* start Data *
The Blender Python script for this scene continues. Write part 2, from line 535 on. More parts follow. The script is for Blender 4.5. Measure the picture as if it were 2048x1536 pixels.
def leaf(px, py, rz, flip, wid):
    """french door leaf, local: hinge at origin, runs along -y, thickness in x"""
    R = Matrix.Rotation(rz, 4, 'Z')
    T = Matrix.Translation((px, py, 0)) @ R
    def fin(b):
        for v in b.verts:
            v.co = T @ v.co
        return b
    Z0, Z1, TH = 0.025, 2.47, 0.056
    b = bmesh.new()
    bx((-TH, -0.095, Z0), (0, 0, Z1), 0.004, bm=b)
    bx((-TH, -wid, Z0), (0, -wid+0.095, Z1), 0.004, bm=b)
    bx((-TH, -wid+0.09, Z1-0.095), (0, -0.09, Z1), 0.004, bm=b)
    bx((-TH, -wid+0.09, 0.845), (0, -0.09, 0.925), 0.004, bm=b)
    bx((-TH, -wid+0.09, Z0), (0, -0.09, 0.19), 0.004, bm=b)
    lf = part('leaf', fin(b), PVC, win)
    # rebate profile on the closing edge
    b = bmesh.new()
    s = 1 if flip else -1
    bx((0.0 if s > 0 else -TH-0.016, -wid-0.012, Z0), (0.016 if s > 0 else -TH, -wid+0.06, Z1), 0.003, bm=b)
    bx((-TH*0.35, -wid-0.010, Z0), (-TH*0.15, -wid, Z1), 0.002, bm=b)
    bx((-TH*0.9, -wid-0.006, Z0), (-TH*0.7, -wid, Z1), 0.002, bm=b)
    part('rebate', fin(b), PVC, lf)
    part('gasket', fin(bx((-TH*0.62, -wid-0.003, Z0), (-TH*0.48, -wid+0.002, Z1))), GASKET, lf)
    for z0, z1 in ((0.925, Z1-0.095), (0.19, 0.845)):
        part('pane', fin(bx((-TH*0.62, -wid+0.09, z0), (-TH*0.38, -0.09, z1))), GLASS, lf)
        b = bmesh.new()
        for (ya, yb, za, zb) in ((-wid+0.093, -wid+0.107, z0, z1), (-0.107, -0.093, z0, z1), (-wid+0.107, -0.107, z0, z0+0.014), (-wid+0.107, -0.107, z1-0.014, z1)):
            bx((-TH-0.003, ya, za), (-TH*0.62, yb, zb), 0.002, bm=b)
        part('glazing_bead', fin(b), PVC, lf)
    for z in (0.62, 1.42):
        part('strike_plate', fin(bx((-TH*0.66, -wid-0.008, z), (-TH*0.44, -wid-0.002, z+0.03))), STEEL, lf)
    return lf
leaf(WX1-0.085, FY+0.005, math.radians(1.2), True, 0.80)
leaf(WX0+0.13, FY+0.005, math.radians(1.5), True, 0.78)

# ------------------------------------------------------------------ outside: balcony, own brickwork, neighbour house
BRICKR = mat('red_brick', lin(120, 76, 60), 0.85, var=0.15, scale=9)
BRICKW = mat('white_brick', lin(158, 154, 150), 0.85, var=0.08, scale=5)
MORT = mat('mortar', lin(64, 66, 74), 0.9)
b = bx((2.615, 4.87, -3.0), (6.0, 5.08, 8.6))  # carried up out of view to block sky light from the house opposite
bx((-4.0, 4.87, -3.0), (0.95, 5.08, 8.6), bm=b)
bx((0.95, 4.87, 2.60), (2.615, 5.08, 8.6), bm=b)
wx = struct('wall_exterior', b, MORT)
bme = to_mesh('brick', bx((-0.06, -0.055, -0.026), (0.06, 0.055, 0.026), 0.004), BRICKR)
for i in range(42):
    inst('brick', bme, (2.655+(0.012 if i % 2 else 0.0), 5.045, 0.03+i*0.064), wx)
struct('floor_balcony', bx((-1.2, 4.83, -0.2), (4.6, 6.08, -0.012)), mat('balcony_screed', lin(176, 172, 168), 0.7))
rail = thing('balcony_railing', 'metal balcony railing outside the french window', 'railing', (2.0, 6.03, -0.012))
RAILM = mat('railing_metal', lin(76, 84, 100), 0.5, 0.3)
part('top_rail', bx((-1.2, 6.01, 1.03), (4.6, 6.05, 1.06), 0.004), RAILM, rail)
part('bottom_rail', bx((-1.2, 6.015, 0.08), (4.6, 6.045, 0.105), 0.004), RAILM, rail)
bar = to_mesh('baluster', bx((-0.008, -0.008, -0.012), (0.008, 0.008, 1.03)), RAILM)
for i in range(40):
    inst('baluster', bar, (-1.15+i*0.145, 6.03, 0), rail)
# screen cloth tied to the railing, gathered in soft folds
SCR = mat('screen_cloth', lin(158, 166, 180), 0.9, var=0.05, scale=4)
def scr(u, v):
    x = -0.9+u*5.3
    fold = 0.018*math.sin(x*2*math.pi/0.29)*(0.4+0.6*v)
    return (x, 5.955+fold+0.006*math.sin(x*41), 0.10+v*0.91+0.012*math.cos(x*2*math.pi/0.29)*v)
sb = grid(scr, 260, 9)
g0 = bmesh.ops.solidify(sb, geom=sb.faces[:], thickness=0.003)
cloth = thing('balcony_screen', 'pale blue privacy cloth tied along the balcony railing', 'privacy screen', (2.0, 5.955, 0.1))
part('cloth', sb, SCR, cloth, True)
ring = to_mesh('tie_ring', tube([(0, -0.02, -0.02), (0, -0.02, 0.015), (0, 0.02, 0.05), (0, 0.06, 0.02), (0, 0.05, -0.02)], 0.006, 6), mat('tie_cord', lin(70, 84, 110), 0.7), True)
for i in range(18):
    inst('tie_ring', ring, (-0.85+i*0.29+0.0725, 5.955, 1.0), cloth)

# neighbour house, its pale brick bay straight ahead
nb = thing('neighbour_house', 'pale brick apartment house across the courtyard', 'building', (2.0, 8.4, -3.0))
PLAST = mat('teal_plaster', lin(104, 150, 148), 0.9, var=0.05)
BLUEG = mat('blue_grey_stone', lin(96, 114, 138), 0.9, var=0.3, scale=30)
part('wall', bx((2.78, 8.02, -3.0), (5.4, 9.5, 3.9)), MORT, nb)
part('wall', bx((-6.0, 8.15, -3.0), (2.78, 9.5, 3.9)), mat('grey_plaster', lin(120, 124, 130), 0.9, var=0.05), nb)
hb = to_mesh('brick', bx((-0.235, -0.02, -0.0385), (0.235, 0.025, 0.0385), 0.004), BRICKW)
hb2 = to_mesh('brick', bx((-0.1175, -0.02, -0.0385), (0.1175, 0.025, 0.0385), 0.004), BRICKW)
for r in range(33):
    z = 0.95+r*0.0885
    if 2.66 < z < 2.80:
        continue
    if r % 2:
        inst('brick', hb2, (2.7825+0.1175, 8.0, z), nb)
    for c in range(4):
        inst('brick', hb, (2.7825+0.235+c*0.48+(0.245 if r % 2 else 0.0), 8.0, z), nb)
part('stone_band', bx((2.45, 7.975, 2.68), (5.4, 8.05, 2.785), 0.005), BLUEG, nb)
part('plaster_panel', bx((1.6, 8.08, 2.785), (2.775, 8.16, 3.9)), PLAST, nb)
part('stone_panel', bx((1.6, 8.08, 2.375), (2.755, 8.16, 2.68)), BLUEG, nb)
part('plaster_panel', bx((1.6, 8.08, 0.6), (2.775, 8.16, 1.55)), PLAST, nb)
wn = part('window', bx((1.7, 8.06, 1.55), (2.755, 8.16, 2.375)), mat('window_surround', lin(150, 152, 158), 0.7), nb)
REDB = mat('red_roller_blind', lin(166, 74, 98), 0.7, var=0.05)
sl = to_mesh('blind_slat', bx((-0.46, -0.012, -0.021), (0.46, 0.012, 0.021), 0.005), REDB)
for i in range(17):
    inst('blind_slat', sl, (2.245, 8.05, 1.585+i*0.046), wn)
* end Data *
> _Goal_
Extract all of the material exactly as it is written.

> _Response for this exercise_
The Blender Python script for this scene continues. Write part 2, from line 535 on. More parts follow. The script is for Blender 4.5. Measure the picture as if it were 2048x1536 pixels.
def leaf(px, py, rz, flip, wid):
    """french door leaf, local: hinge at origin, runs along -y, thickness in x"""
    R = Matrix.Rotation(rz, 4, 'Z')
    T = Matrix.Translation((px, py, 0)) @ R
    def fin(b):
        for v in b.verts:
            v.co = T @ v.co
        return b
    Z0, Z1, TH = 0.025, 2.47, 0.056
    b = bmesh.new()
    bx((-TH, -0.095, Z0), (0, 0, Z1), 0.004, bm=b)
    bx((-TH, -wid, Z0), (0, -wid+0.095, Z1), 0.004, bm=b)
    bx((-TH, -wid+0.09, Z1-0.095), (0, -0.09, Z1), 0.004, bm=b)
    bx((-TH, -wid+0.09, 0.845), (0, -0.09, 0.925), 0.004, bm=b)
    bx((-TH, -wid+0.09, Z0), (0, -0.09, 0.19), 0.004, bm=b)
    lf = part('leaf', fin(b), PVC, win)
    # rebate profile on the closing edge
    b = bmesh.new()
    s = 1 if flip else -1
    bx((0.0 if s > 0 else -TH-0.016, -wid-0.012, Z0), (0.016 if s > 0 else -TH, -wid+0.06, Z1), 0.003, bm=b)
    bx((-TH*0.35, -wid-0.010, Z0), (-TH*0.15, -wid, Z1), 0.002, bm=b)
    bx((-TH*0.9, -wid-0.006, Z0), (-TH*0.7, -wid, Z1), 0.002, bm=b)
    part('rebate', fin(b), PVC, lf)
    part('gasket', fin(bx((-TH*0.62, -wid-0.003, Z0), (-TH*0.48, -wid+0.002, Z1))), GASKET, lf)
    for z0, z1 in ((0.925, Z1-0.095), (0.19, 0.845)):
        part('pane', fin(bx((-TH*0.62, -wid+0.09, z0), (-TH*0.38, -0.09, z1))), GLASS, lf)
        b = bmesh.new()
        for (ya, yb, za, zb) in ((-wid+0.093, -wid+0.107, z0, z1), (-0.107, -0.093, z0, z1), (-wid+0.107, -0.107, z0, z0+0.014), (-wid+0.107, -0.107, z1-0.014, z1)):
            bx((-TH-0.003, ya, za), (-TH*0.62, yb, zb), 0.002, bm=b)
        part('glazing_bead', fin(b), PVC, lf)
    for z in (0.62, 1.42):
        part('strike_plate', fin(bx((-TH*0.66, -wid-0.008, z), (-TH*0.44, -wid-0.002, z+0.03))), STEEL, lf)
    return lf
leaf(WX1-0.085, FY+0.005, math.radians(1.2), True, 0.80)
leaf(WX0+0.13, FY+0.005, math.radians(1.5), True, 0.78)

# ------------------------------------------------------------------ outside: balcony, own brickwork, neighbour house
BRICKR = mat('red_brick', lin(120, 76, 60), 0.85, var=0.15, scale=9)
BRICKW = mat('white_brick', lin(158, 154, 150), 0.85, var=0.08, scale=5)
MORT = mat('mortar', lin(64, 66, 74), 0.9)
b = bx((2.615, 4.87, -3.0), (6.0, 5.08, 8.6))  # carried up out of view to block sky light from the house opposite
bx((-4.0, 4.87, -3.0), (0.95, 5.08, 8.6), bm=b)
bx((0.95, 4.87, 2.60), (2.615, 5.08, 8.6), bm=b)
wx = struct('wall_exterior', b, MORT)
bme = to_mesh('brick', bx((-0.06, -0.055, -0.026), (0.06, 0.055, 0.026), 0.004), BRICKR)
for i in range(42):
    inst('brick', bme, (2.655+(0.012 if i % 2 else 0.0), 5.045, 0.03+i*0.064), wx)
struct('floor_balcony', bx((-1.2, 4.83, -0.2), (4.6, 6.08, -0.012)), mat('balcony_screed', lin(176, 172, 168), 0.7))
rail = thing('balcony_railing', 'metal balcony railing outside the french window', 'railing', (2.0, 6.03, -0.012))
RAILM = mat('railing_metal', lin(76, 84, 100), 0.5, 0.3)
part('top_rail', bx((-1.2, 6.01, 1.03), (4.6, 6.05, 1.06), 0.004), RAILM, rail)
part('bottom_rail', bx((-1.2, 6.015, 0.08), (4.6, 6.045, 0.105), 0.004), RAILM, rail)
bar = to_mesh('baluster', bx((-0.008, -0.008, -0.012), (0.008, 0.008, 1.03)), RAILM)
for i in range(40):
    inst('baluster', bar, (-1.15+i*0.145, 6.03, 0), rail)
# screen cloth tied to the railing, gathered in soft folds
SCR = mat('screen_cloth', lin(158, 166, 180), 0.9, var=0.05, scale=4)
def scr(u, v):
    x = -0.9+u*5.3
    fold = 0.018*math.sin(x*2*math.pi/0.29)*(0.4+0.6*v)
    return (x, 5.955+fold+0.006*math.sin(x*41), 0.10+v*0.91+0.012*math.cos(x*2*math.pi/0.29)*v)
sb = grid(scr, 260, 9)
g0 = bmesh.ops.solidify(sb, geom=sb.faces[:], thickness=0.003)
cloth = thing('balcony_screen', 'pale blue privacy cloth tied along the balcony railing', 'privacy screen', (2.0, 5.955, 0.1))
part('cloth', sb, SCR, cloth, True)
ring = to_mesh('tie_ring', tube([(0, -0.02, -0.02), (0, -0.02, 0.015), (0, 0.02, 0.05), (0, 0.06, 0.02), (0, 0.05, -0.02)], 0.006, 6), mat('tie_cord', lin(70, 84, 110), 0.7), True)
for i in range(18):
    inst('tie_ring', ring, (-0.85+i*0.29+0.0725, 5.955, 1.0), cloth)

# neighbour house, its pale brick bay straight ahead
nb = thing('neighbour_house', 'pale brick apartment house across the courtyard', 'building', (2.0, 8.4, -3.0))
PLAST = mat('teal_plaster', lin(104, 150, 148), 0.9, var=0.05)
BLUEG = mat('blue_grey_stone', lin(96, 114, 138), 0.9, var=0.3, scale=30)
part('wall', bx((2.78, 8.02, -3.0), (5.4, 9.5, 3.9)), MORT, nb)
part('wall', bx((-6.0, 8.15, -3.0), (2.78, 9.5, 3.9)), mat('grey_plaster', lin(120, 124, 130), 0.9, var=0.05), nb)
hb = to_mesh('brick', bx((-0.235, -0.02, -0.0385), (0.235, 0.025, 0.0385), 0.004), BRICKW)
hb2 = to_mesh('brick', bx((-0.1175, -0.02, -0.0385), (0.1175, 0.025, 0.0385), 0.004), BRICKW)
for r in range(33):
    z = 0.95+r*0.0885
    if 2.66 < z < 2.80:
        continue
    if r % 2:
        inst('brick', hb2, (2.7825+0.1175, 8.0, z), nb)
    for c in range(4):
        inst('brick', hb, (2.7825+0.235+c*0.48+(0.245 if r % 2 else 0.0), 8.0, z), nb)
part('stone_band', bx((2.45, 7.975, 2.68), (5.4, 8.05, 2.785), 0.005), BLUEG, nb)
part('plaster_panel', bx((1.6, 8.08, 2.785), (2.775, 8.16, 3.9)), PLAST, nb)
part('stone_panel', bx((1.6, 8.08, 2.375), (2.755, 8.16, 2.68)), BLUEG, nb)
part('plaster_panel', bx((1.6, 8.08, 0.6), (2.775, 8.16, 1.55)), PLAST, nb)
wn = part('window', bx((1.7, 8.06, 1.55), (2.755, 8.16, 2.375)), mat('window_surround', lin(150, 152, 158), 0.7), nb)
REDB = mat('red_roller_blind', lin(166, 74, 98), 0.7, var=0.05)
sl = to_mesh('blind_slat', bx((-0.46, -0.012, -0.021), (0.46, 0.012, 0.021), 0.005), REDB)
for i in range(17):
    inst('blind_slat', sl, (2.245, 8.05, 1.585+i*0.046), wn)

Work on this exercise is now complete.